The Harvard Business Review reports on some MAJOR changes in grantmaking policy by the Boston Foundation.  The most striking – and in my opinion, most important – is that the Boston Foundation will focus on giving unrestricted operating support to nonprofits.  In other words, their grants can be used for “overhead” – the cost of keeping the lights on” as they say – rent, staffing, administrative costs, supplies, etc.

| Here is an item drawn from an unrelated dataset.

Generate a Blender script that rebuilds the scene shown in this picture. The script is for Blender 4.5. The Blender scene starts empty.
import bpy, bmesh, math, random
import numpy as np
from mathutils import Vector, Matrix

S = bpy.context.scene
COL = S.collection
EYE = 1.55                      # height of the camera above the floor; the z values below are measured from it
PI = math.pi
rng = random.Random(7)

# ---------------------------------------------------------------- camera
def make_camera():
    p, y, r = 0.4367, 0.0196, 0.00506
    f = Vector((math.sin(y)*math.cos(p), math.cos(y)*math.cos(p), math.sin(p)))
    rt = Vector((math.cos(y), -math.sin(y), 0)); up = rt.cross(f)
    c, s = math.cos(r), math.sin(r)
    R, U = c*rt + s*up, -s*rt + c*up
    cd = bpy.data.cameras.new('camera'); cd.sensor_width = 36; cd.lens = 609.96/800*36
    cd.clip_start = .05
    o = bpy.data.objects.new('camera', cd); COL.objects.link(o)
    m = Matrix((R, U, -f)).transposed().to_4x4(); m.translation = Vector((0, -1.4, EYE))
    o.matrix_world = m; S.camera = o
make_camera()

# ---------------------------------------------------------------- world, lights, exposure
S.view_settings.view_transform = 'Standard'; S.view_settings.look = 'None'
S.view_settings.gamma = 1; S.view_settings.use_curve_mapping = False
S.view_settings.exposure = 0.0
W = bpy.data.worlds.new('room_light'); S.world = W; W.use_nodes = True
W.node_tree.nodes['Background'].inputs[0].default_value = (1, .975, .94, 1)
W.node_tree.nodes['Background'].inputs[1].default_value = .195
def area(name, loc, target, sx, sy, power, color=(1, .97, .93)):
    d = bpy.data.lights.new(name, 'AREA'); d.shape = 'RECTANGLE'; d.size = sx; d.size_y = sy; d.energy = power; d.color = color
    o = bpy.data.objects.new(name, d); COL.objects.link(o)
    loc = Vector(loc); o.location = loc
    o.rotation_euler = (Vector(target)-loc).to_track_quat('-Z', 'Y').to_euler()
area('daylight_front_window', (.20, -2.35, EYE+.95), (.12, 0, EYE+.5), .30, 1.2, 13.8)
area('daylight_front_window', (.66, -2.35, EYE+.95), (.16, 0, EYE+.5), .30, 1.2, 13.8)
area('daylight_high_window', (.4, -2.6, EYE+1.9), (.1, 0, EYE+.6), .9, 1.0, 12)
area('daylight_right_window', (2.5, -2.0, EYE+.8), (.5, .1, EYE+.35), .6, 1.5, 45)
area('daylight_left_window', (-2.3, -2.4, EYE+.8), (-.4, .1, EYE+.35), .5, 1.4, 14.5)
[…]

When I was a grants officer at Interplast, I was always struck by how resistant foundations are to giving any amount to overhead – even if it was allocating a percentage – say 10% – of a program grant towards it.  If all foundations protest in giving general operating support, and more and more individual donors follow their lead because of the message that sends – then more and more money goes toward specific programs with no money for the home of those programs.  All this created a great deal of anxiety about how we would fund the things that kept us going – an outstanding fundraising team, for example.  With a $700 million endowment, Boston Foundation’s commitment is surely going to affect the way that other major foundations do grantmaking.

Their decision should make all of us, even individual donors, stop and think about our own giving.  Do you usually give just to restricted purposes or specific programs?  Or do you just write a check to an organization and let them decide how to use it?  Do you do both, depending on the situation?  How do you feel about nonprofits receiving unrestricted support for administrative needs?